In other words, she got the joke, as do contemporary audiences long deprived of a steady diet of charming Latino films with pop. Until now, those movies often came courtesy of art-house darlings from Europe like Pedro Almodovar (All About My Mother and the expected fall release Talk to Her), whose native Spain is a cultural and ideological canyon away from the countries south of our border. "For the last 10 or 20 years, Latin-American cinema had the public perception of being dull, dour, political, and lacking in production values and hipness," says Rosa Bosch, associate producer of 1999's hit music documentary Buena Vista Social Club. "These [new] films, though, are watchable, interesting, good, and breaking the mold." Carlos Gutierrez, who coordinates New York's Cinema Tropical, a weekly Latino film screening series, says there's a simple reason this latest batch of spicy celluloid is shattering convention: "Mexican cinema is finding new formulas, experimenting with themes and subjects. Amores Perros and Y Tu Mama Tambien are trying to build bridges between art films and the commercial circuit."
Some Latino filmmakers say they've been burned by Hollywood's cyclical interest before, and wonder if recent attention isn't a cover for money-hungry movie execs nervously awaiting the next gravity-defying chopsocky flick or Tarantino-esque crime caper. "When you look at the history of Latino films, the vast majority have been successes," explains director Gregory Nava, whose 1997 Jennifer Lopez-starring biopic Selena grossed $35 million. "But one thing fails and they think the audience isn't there. You're always fighting that. [The studios] are interested, but they're very frightened. Nobody is willing to make a long-term commitment."
Actually, one company just did. Last November, Universal Pictures signed a five-year deal with the Arenas Group, an L.A.-based marketing firm, to create the industry's first major Latino film label, distributing annually four or five movies--some in English and some in Spanish. Arenas CEO Santiago Pozo says his demands for a prolonged pledge--coupled with his mid-'80s stint as a Universal exec--helped propel the historic agreement. "Arenas is not going to be a flavor of the month," he declares. "We're not talking about one movie. We're talking about building an industry. The only way Hollywood will open itself up to Latinos is by having a constant flow of product." To that end, Arenas hopes to release its first film--the English-language John Leguizamo drug drama Empire--by this fall.

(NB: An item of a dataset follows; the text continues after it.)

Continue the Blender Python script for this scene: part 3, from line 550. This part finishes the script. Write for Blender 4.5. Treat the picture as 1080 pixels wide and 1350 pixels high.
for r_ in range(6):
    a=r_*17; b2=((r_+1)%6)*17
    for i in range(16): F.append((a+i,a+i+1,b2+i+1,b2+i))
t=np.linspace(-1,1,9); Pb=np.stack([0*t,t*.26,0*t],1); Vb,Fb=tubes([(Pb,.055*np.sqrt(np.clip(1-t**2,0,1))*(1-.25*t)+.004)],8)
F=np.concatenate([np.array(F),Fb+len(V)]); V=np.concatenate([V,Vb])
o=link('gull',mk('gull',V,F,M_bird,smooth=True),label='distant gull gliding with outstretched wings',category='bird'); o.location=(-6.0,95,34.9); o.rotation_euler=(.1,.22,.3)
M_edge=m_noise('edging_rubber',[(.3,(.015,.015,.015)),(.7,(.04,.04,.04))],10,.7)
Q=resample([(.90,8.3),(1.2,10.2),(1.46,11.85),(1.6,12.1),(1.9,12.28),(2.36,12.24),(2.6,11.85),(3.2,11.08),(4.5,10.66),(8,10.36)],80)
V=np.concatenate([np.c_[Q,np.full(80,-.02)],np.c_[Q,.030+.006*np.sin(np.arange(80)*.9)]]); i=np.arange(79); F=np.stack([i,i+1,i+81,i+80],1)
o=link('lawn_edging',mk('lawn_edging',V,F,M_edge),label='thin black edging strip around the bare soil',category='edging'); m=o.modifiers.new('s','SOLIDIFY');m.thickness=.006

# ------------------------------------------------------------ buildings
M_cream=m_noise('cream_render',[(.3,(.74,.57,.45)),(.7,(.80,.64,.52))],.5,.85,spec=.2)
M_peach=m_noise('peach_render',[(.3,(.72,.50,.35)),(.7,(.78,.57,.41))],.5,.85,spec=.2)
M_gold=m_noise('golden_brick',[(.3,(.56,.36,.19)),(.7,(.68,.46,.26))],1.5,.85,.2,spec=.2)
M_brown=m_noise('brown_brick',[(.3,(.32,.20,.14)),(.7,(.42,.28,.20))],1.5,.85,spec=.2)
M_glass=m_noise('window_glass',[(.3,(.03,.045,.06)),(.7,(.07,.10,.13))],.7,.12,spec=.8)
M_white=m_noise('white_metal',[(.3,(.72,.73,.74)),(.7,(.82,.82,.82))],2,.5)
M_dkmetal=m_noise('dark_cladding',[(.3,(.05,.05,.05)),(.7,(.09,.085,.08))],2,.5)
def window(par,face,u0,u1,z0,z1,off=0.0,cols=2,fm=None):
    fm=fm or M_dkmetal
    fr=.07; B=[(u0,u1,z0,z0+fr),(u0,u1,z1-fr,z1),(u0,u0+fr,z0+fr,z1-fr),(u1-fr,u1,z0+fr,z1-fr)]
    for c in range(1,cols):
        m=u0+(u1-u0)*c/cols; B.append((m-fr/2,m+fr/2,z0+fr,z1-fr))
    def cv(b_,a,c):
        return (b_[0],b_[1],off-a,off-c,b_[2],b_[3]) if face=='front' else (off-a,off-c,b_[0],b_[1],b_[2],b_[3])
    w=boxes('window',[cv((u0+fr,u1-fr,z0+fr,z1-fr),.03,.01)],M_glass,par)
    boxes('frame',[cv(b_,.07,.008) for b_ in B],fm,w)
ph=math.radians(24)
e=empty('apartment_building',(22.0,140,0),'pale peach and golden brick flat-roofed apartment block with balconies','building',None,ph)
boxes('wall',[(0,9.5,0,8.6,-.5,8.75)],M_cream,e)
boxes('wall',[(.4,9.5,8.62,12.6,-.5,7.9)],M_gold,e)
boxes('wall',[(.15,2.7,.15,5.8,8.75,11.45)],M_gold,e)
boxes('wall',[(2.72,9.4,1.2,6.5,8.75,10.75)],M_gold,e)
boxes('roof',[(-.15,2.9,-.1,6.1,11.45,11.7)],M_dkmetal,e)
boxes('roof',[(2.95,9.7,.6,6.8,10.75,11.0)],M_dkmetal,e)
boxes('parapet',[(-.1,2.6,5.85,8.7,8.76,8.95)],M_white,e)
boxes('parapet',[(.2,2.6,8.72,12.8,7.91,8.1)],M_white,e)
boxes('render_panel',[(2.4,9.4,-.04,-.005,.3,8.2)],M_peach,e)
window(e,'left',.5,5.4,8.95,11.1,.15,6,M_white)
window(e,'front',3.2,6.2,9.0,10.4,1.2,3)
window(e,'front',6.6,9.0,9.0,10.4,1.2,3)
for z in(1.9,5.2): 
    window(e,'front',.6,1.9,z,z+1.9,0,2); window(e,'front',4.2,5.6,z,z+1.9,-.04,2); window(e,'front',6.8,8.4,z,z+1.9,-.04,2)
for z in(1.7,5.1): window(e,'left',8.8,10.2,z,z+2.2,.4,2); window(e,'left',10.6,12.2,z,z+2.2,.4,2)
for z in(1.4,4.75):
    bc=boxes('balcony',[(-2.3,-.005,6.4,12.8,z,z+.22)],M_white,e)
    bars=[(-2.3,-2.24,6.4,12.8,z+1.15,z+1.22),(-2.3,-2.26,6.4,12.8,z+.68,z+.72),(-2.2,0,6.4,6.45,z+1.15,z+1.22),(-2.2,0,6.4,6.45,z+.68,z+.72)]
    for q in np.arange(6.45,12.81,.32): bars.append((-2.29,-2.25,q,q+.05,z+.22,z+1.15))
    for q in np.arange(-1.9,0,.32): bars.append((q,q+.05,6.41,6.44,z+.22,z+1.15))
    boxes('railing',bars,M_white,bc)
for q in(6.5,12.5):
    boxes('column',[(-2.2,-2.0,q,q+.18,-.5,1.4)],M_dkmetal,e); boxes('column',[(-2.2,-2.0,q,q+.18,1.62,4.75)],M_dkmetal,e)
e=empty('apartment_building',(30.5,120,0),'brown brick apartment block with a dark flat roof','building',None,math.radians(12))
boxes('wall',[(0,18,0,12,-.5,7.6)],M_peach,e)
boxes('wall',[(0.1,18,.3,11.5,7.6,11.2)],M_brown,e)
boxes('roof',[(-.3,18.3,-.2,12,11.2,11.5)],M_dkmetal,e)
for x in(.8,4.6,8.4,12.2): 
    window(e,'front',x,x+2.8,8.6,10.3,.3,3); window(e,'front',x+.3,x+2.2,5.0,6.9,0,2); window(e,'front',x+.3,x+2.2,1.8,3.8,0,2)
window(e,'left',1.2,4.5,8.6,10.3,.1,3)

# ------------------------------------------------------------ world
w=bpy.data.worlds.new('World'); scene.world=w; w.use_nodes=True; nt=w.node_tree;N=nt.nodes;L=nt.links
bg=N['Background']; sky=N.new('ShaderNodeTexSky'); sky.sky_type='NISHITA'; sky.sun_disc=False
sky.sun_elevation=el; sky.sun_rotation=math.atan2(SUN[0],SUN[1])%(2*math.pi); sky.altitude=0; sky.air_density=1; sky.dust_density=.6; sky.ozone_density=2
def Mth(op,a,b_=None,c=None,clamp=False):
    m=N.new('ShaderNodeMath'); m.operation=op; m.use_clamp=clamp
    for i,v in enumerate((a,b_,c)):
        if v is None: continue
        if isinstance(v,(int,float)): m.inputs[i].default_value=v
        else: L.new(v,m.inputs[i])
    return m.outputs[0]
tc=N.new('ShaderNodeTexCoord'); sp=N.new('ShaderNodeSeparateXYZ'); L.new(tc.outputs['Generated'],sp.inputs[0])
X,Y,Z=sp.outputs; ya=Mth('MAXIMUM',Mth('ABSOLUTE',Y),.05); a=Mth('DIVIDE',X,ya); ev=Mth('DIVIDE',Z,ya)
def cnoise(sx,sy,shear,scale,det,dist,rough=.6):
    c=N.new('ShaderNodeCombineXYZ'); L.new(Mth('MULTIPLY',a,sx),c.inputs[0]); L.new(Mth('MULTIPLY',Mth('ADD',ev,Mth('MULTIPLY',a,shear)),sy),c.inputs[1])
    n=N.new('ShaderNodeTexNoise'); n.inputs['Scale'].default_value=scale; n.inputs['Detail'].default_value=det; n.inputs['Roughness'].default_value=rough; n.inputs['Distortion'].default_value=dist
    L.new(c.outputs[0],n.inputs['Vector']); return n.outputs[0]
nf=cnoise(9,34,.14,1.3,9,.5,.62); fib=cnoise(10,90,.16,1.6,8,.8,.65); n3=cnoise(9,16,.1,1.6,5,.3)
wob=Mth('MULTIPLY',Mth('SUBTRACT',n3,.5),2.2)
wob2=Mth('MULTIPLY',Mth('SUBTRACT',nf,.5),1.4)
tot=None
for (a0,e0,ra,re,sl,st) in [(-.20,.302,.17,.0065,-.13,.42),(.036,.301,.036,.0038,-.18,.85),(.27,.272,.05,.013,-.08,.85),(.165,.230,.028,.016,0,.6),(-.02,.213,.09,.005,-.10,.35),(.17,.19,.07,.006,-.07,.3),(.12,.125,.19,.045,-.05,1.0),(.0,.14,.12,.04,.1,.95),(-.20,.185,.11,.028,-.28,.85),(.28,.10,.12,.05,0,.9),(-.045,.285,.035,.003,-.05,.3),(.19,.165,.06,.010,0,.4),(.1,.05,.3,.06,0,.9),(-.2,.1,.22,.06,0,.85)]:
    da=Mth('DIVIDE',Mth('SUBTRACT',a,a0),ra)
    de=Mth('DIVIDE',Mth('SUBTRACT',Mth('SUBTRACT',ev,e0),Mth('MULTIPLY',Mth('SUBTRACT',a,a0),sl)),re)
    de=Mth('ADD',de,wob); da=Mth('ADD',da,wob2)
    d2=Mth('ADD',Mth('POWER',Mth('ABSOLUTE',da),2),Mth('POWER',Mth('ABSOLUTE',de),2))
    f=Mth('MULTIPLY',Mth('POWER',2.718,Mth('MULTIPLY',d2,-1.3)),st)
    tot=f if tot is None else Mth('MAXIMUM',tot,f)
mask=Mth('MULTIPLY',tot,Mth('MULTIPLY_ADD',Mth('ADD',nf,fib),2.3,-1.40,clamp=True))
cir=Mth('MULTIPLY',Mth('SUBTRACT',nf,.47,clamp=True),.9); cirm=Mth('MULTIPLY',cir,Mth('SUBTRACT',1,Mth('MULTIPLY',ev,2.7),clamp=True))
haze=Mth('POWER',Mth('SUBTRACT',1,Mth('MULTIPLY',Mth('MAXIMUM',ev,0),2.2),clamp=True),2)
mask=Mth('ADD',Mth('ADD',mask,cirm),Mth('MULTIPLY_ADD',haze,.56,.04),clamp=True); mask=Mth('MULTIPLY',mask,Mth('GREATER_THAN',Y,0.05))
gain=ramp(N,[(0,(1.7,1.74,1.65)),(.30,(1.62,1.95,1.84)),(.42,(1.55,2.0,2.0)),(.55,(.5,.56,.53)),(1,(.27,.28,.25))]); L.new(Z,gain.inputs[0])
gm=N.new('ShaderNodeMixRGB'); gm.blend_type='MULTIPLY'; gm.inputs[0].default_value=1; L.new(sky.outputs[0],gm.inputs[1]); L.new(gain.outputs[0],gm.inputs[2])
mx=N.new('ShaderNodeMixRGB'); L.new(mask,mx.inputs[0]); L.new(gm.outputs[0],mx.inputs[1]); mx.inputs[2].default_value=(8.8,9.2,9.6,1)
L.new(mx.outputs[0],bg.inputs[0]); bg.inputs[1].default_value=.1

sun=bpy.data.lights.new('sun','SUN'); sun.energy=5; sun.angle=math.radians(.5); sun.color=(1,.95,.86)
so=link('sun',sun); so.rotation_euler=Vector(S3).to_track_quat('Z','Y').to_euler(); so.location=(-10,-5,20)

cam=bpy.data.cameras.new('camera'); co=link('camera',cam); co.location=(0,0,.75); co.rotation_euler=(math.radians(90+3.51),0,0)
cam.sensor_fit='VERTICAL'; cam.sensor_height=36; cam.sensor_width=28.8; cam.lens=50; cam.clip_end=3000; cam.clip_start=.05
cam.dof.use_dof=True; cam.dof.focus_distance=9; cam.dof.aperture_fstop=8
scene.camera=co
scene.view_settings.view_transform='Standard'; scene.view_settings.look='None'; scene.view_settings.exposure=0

Constant success at the picture show is an impossibly tall order, though, and directors and stars like Nava, Hayek, Hector Elizondo, and Edward James Olmos now embrace the small screen, where Nickelodeon (the kids' cartoon Dora the Explorer), PBS (Nava's American Family, a pilot originally made for--and rejected by--CBS), and Showtime are quietly airing some of the most successful Latino TV series since, well, Chico and the Man. "How many cop shows, lawyer shows, and doctor shows can you watch?" asks Jerry Offsay, president of programming at Showtime, where Resurrection Blvd., a drama about a family embroiled in the L.A. boxing circuit, is currently readying its third season. "The notion that other people didn't think [a Latino drama]would be broadly commercial was the attraction for us to do it." (Next on Showtime's slate: playwright Jose Rivera's A Bolero for the Disenchanted and a Cesar Chavez biopic.)